## What is expected
Reproduce all the material exactly, minus any pictures it holds.

## Dataset content
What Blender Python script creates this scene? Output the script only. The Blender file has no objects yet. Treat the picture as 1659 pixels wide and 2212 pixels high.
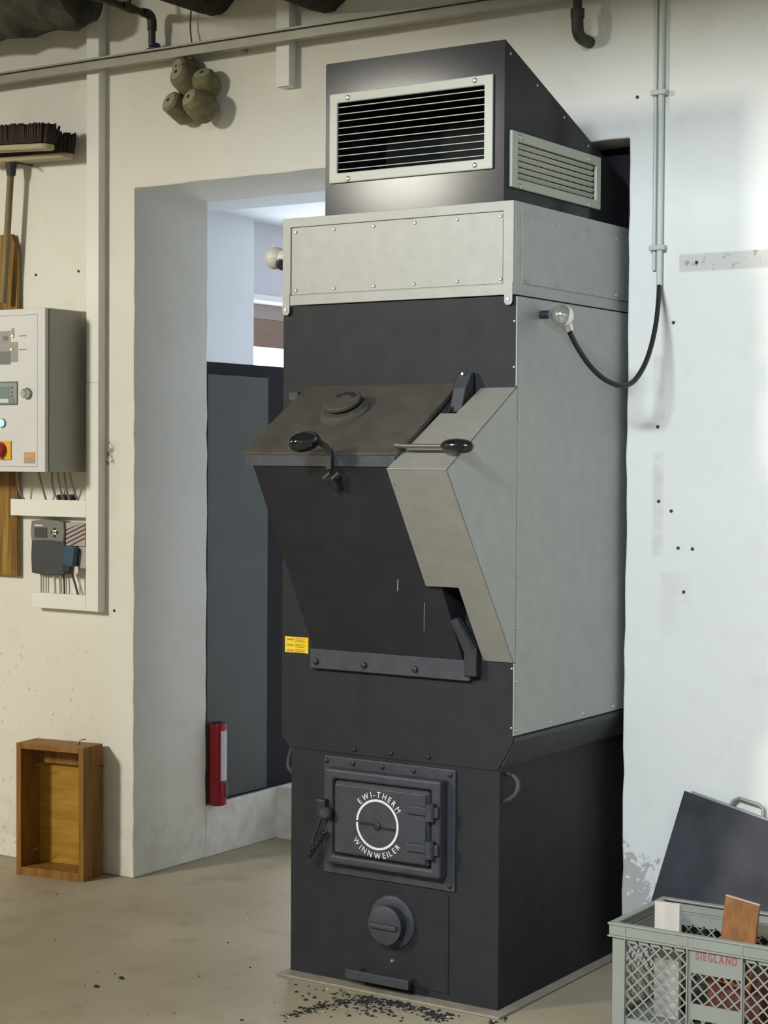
import bpy, bmesh, math, random
from mathutils import Vector, Matrix
random.seed(7)
S = bpy.context.scene
COL = S.collection

# ------------------------------------------------------------------ camera
W, H, FPX = 1659.0, 2212.0, 3905.16
YAW, PIT, ROL = math.radians(33.293), math.radians(-1.7205), math.radians(0.352)
CAM = Vector((2.5537, -4.5015, 1.6))
F_ = Vector((-math.sin(YAW)*math.cos(PIT), math.cos(YAW)*math.cos(PIT), math.sin(PIT)))
R0 = Vector((math.cos(YAW), math.sin(YAW), 0)); U0 = R0.cross(F_)
R_ = R0*math.cos(ROL) + U0*math.sin(ROL); U_ = R_.cross(F_)
cd = bpy.data.cameras.new('camera'); cam = bpy.data.objects.new('camera', cd); COL.objects.link(cam)
cd.sensor_fit = 'VERTICAL'; cd.sensor_height = 24.0; cd.lens = 24.0*FPX/H
cd.clip_start = 0.05; cd.clip_end = 100
cam.matrix_world = Matrix(((R_.x, U_.x, -F_.x, CAM.x), (R_.y, U_.y, -F_.y, CAM.y), (R_.z, U_.z, -F_.z, CAM.z), (0, 0, 0, 1)))
S.camera = cam

# ------------------------------------------------------------------ world and daylight
wd = bpy.data.worlds.new('overcast_sky'); S.world = wd; wd.use_nodes = True
bg = wd.node_tree.nodes['Background']; bg.inputs[0].default_value = (0.86, 0.93, 1.0, 1); bg.inputs[1].default_value = 3.0
def area(name, loc, target, sx, sy, power, col, spread=180):
    d = bpy.data.lights.new(name, 'AREA'); d.shape = 'RECTANGLE'; d.size = sx; d.size_y = sy
    d.energy = power; d.color = col; d.spread = math.radians(spread)
    o = bpy.data.objects.new(name, d); COL.objects.link(o); o.location = loc
    o.rotation_euler = (Vector(target)-Vector(loc)).to_track_quat('-Z', 'Y').to_euler()
    return o
area('window_light_left', (-4.42, -6.35, 3.88), (-4.42, 0, 3.88), 0.75, 1.05, 385, (1.0, 0.955, 0.83))
area('window_light_right', (1.15, -6.35, 4.08), (1.15, 0, 4.08), 1.7, 0.45, 500, (0.76, 0.87, 1.0))
area('window_light_passage', (-3.22, 3.75, 1.75), (0, 3.75, 1.75), 1.9, 0.84, 62, (0.82, 0.9, 1.0))
S.cycles.max_bounces = 6; S.cycles.diffuse_bounces = 4; S.cycles.glossy_bounces = 2; S.cycles.transmission_bounces = 4
S.cycles.caustics_reflective = False; S.cycles.caustics_refractive = False
S.view_settings.view_transform = 'Standard'; S.view_settings.look = 'None'
S.view_settings.exposure = 0.0; S.view_settings.gamma = 1.0; S.view_settings.use_curve_mapping = False

# ------------------------------------------------------------------ measuring helpers: a point of the photograph on a plane of the room
def ray(px, py): return R_*((px-W/2)/FPX) - U_*((py-H/2)/FPX) + F_
def onY(px, py, y): r = ray(px, py); return CAM + r*((y-CAM.y)/r.y)
def onX(px, py, x): r = ray(px, py); return CAM + r*((x-CAM.x)/r.x)
def onZ(px, py, z=0.0): r = ray(px, py); return CAM + r*((z-CAM.z)/r.z)

# ------------------------------------------------------------------ materials
def mat(name, col, rough=0.6, metal=0.0, var=0.0, scale=8.0, bump=0.0, bscale=60.0, col2=None, emit=None, estr=0.0, spec=None, coat=0.0):
    m = bpy.data.materials.new(name); m.use_nodes = True
    nt = m.node_tree; b = nt.nodes['Principled BSDF']
    b.inputs['Base Color'].default_value = (*col, 1); b.inputs['Roughness'].default_value = rough; b.inputs['Metallic'].default_value = metal
    if spec is not None: b.inputs['Specular IOR Level'].default_value = spec
    if coat: b.inputs['Coat Weight'].default_value = coat
    if emit: b.inputs['Emission Color'].default_value = (*emit, 1); b.inputs['Emission Strength'].default_value = estr
    geo = nt.nodes.new('ShaderNodeNewGeometry')
    if var or col2:
        n = nt.nodes.new('ShaderNodeTexNoise'); n.inputs['Scale'].default_value = scale; n.inputs['Detail'].default_value = 3
        nt.links.new(geo.outputs['Position'], n.inputs['Vector'])
        r = nt.nodes.new('ShaderNodeValToRGB'); r.color_ramp.elements[0].position = 0.3; r.color_ramp.elements[1].position = 0.7
        c2 = col2 or tuple(min(1, c*(1+var)) for c in col)
        c1 = col if col2 else tuple(c*(1-var) for c in col)
        r.color_ramp.elements[0].color = (*c1, 1); r.color_ramp.elements[1].color = (*c2, 1)
        nt.links.new(n.outputs['Fac'], r.inputs['Fac']); nt.links.new(r.outputs['Color'], b.inputs['Base Color'])
    if bump:
        n2 = nt.nodes.new('ShaderNodeTexNoise'); n2.inputs['Scale'].default_value = bscale; n2.inputs['Detail'].default_value = 2
        nt.links.new(geo.outputs['Position'], n2.inputs['Vector'])
        bp = nt.nodes.new('ShaderNodeBump'); bp.inputs['Strength'].default_value = bump; bp.inputs['Distance'].default_value = 0.01
        nt.links.new(n2.outputs['Fac'], bp.inputs['Height']); nt.links.new(bp.outputs['Normal'], b.inputs['Normal'])
    return m

def nd(nt, t, **kw):
    n = nt.nodes.new(t)
    for k, v in kw.items(): setattr(n, k, v)
    return n
def mth(nt, op, a, b=None, clamp=False):
    n = nt.nodes.new('ShaderNodeMath'); n.operation = op; n.use_clamp = clamp
    for i, v in enumerate((a, b)):
        if v is None: continue
        if isinstance(v, (int, float)): n.inputs[i].default_value = v
        else: nt.links.new(v, n.inputs[i])
    return n.outputs[0]
def mixc(nt, fac, a, b):
    n = nt.nodes.new('ShaderNodeMix'); n.data_type = 'RGBA'
    nt.links.new(fac, n.inputs[0])
    for i, v in ((6, a), (7, b)):
        if isinstance(v, tuple): n.inputs[i].default_value = (*v, 1)
        else: nt.links.new(v, n.inputs[i])
    return n.outputs[2]
def noise(nt, pos, scale, detail=4, rough=0.5):
    n = nt.nodes.new('ShaderNodeTexNoise'); n.inputs['Scale'].default_value = scale; n.inputs['Detail'].default_value = detail
    n.inputs['Roughness'].default_value = rough; nt.links.new(pos, n.inputs['Vector']); return n.outputs['Fac']
def smooth(nt, v, lo, hi):
    n = nt.nodes.new('ShaderNodeMapRange'); n.interpolation_type = 'SMOOTHSTEP'
    nt.links.new(v, n.inputs[0]); n.inputs[1].default_value = lo; n.inputs[2].default_value = hi; return n.outputs[0]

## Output
What Blender Python script creates this scene? Output the script only. The Blender file has no objects yet. Treat the picture as 1659 pixels wide and 2212 pixels high.
import bpy, bmesh, math, random
from mathutils import Vector, Matrix
random.seed(7)
S = bpy.context.scene
COL = S.collection

# ------------------------------------------------------------------ camera
W, H, FPX = 1659.0, 2212.0, 3905.16
YAW, PIT, ROL = math.radians(33.293), math.radians(-1.7205), math.radians(0.352)
CAM = Vector((2.5537, -4.5015, 1.6))
F_ = Vector((-math.sin(YAW)*math.cos(PIT), math.cos(YAW)*math.cos(PIT), math.sin(PIT)))
R0 = Vector((math.cos(YAW), math.sin(YAW), 0)); U0 = R0.cross(F_)
R_ = R0*math.cos(ROL) + U0*math.sin(ROL); U_ = R_.cross(F_)
cd = bpy.data.cameras.new('camera'); cam = bpy.data.objects.new('camera', cd); COL.objects.link(cam)
cd.sensor_fit = 'VERTICAL'; cd.sensor_height = 24.0; cd.lens = 24.0*FPX/H
cd.clip_start = 0.05; cd.clip_end = 100
cam.matrix_world = Matrix(((R_.x, U_.x, -F_.x, CAM.x), (R_.y, U_.y, -F_.y, CAM.y), (R_.z, U_.z, -F_.z, CAM.z), (0, 0, 0, 1)))
S.camera = cam

# ------------------------------------------------------------------ world and daylight
wd = bpy.data.worlds.new('overcast_sky'); S.world = wd; wd.use_nodes = True
bg = wd.node_tree.nodes['Background']; bg.inputs[0].default_value = (0.86, 0.93, 1.0, 1); bg.inputs[1].default_value = 3.0
def area(name, loc, target, sx, sy, power, col, spread=180):
    d = bpy.data.lights.new(name, 'AREA'); d.shape = 'RECTANGLE'; d.size = sx; d.size_y = sy
    d.energy = power; d.color = col; d.spread = math.radians(spread)
    o = bpy.data.objects.new(name, d); COL.objects.link(o); o.location = loc
    o.rotation_euler = (Vector(target)-Vector(loc)).to_track_quat('-Z', 'Y').to_euler()
    return o
area('window_light_left', (-4.42, -6.35, 3.88), (-4.42, 0, 3.88), 0.75, 1.05, 385, (1.0, 0.955, 0.83))
area('window_light_right', (1.15, -6.35, 4.08), (1.15, 0, 4.08), 1.7, 0.45, 500, (0.76, 0.87, 1.0))
area('window_light_passage', (-3.22, 3.75, 1.75), (0, 3.75, 1.75), 1.9, 0.84, 62, (0.82, 0.9, 1.0))
S.cycles.max_bounces = 6; S.cycles.diffuse_bounces = 4; S.cycles.glossy_bounces = 2; S.cycles.transmission_bounces = 4
S.cycles.caustics_reflective = False; S.cycles.caustics_refractive = False
S.view_settings.view_transform = 'Standard'; S.view_settings.look = 'None'
S.view_settings.exposure = 0.0; S.view_settings.gamma = 1.0; S.view_settings.use_curve_mapping = False

# ------------------------------------------------------------------ measuring helpers: a point of the photograph on a plane of the room
def ray(px, py): return R_*((px-W/2)/FPX) - U_*((py-H/2)/FPX) + F_
def onY(px, py, y): r = ray(px, py); return CAM + r*((y-CAM.y)/r.y)
def onX(px, py, x): r = ray(px, py); return CAM + r*((x-CAM.x)/r.x)
def onZ(px, py, z=0.0): r = ray(px, py); return CAM + r*((z-CAM.z)/r.z)

# ------------------------------------------------------------------ materials
def mat(name, col, rough=0.6, metal=0.0, var=0.0, scale=8.0, bump=0.0, bscale=60.0, col2=None, emit=None, estr=0.0, spec=None, coat=0.0):
    m = bpy.data.materials.new(name); m.use_nodes = True
    nt = m.node_tree; b = nt.nodes['Principled BSDF']
    b.inputs['Base Color'].default_value = (*col, 1); b.inputs['Roughness'].default_value = rough; b.inputs['Metallic'].default_value = metal
    if spec is not None: b.inputs['Specular IOR Level'].default_value = spec
    if coat: b.inputs['Coat Weight'].default_value = coat
    if emit: b.inputs['Emission Color'].default_value = (*emit, 1); b.inputs['Emission Strength'].default_value = estr
    geo = nt.nodes.new('ShaderNodeNewGeometry')
    if var or col2:
        n = nt.nodes.new('ShaderNodeTexNoise'); n.inputs['Scale'].default_value = scale; n.inputs['Detail'].default_value = 3
        nt.links.new(geo.outputs['Position'], n.inputs['Vector'])
        r = nt.nodes.new('ShaderNodeValToRGB'); r.color_ramp.elements[0].position = 0.3; r.color_ramp.elements[1].position = 0.7
        c2 = col2 or tuple(min(1, c*(1+var)) for c in col)
        c1 = col if col2 else tuple(c*(1-var) for c in col)
        r.color_ramp.elements[0].color = (*c1, 1); r.color_ramp.elements[1].color = (*c2, 1)
        nt.links.new(n.outputs['Fac'], r.inputs['Fac']); nt.links.new(r.outputs['Color'], b.inputs['Base Color'])
    if bump:
        n2 = nt.nodes.new('ShaderNodeTexNoise'); n2.inputs['Scale'].default_value = bscale; n2.inputs['Detail'].default_value = 2
        nt.links.new(geo.outputs['Position'], n2.inputs['Vector'])
        bp = nt.nodes.new('ShaderNodeBump'); bp.inputs['Strength'].default_value = bump; bp.inputs['Distance'].default_value = 0.01
        nt.links.new(n2.outputs['Fac'], bp.inputs['Height']); nt.links.new(bp.outputs['Normal'], b.inputs['Normal'])
    return m

def nd(nt, t, **kw):
    n = nt.nodes.new(t)
    for k, v in kw.items(): setattr(n, k, v)
    return n
def mth(nt, op, a, b=None, clamp=False):
    n = nt.nodes.new('ShaderNodeMath'); n.operation = op; n.use_clamp = clamp
    for i, v in enumerate((a, b)):
        if v is None: continue
        if isinstance(v, (int, float)): n.inputs[i].default_value = v
        else: nt.links.new(v, n.inputs[i])
    return n.outputs[0]
def mixc(nt, fac, a, b):
    n = nt.nodes.new('ShaderNodeMix'); n.data_type = 'RGBA'
    nt.links.new(fac, n.inputs[0])
    for i, v in ((6, a), (7, b)):
        if isinstance(v, tuple): n.inputs[i].default_value = (*v, 1)
        else: nt.links.new(v, n.inputs[i])
    return n.outputs[2]
def noise(nt, pos, scale, detail=4, rough=0.5):
    n = nt.nodes.new('ShaderNodeTexNoise'); n.inputs['Scale'].default_value = scale; n.inputs['Detail'].default_value = detail
    n.inputs['Roughness'].default_value = rough; nt.links.new(pos, n.inputs['Vector']); return n.outputs['Fac']
def smooth(nt, v, lo, hi):
    n = nt.nodes.new('ShaderNodeMapRange'); n.interpolation_type = 'SMOOTHSTEP'
    nt.links.new(v, n.inputs[0]); n.inputs[1].default_value = lo; n.inputs[2].default_value = hi; return n.outputs[0]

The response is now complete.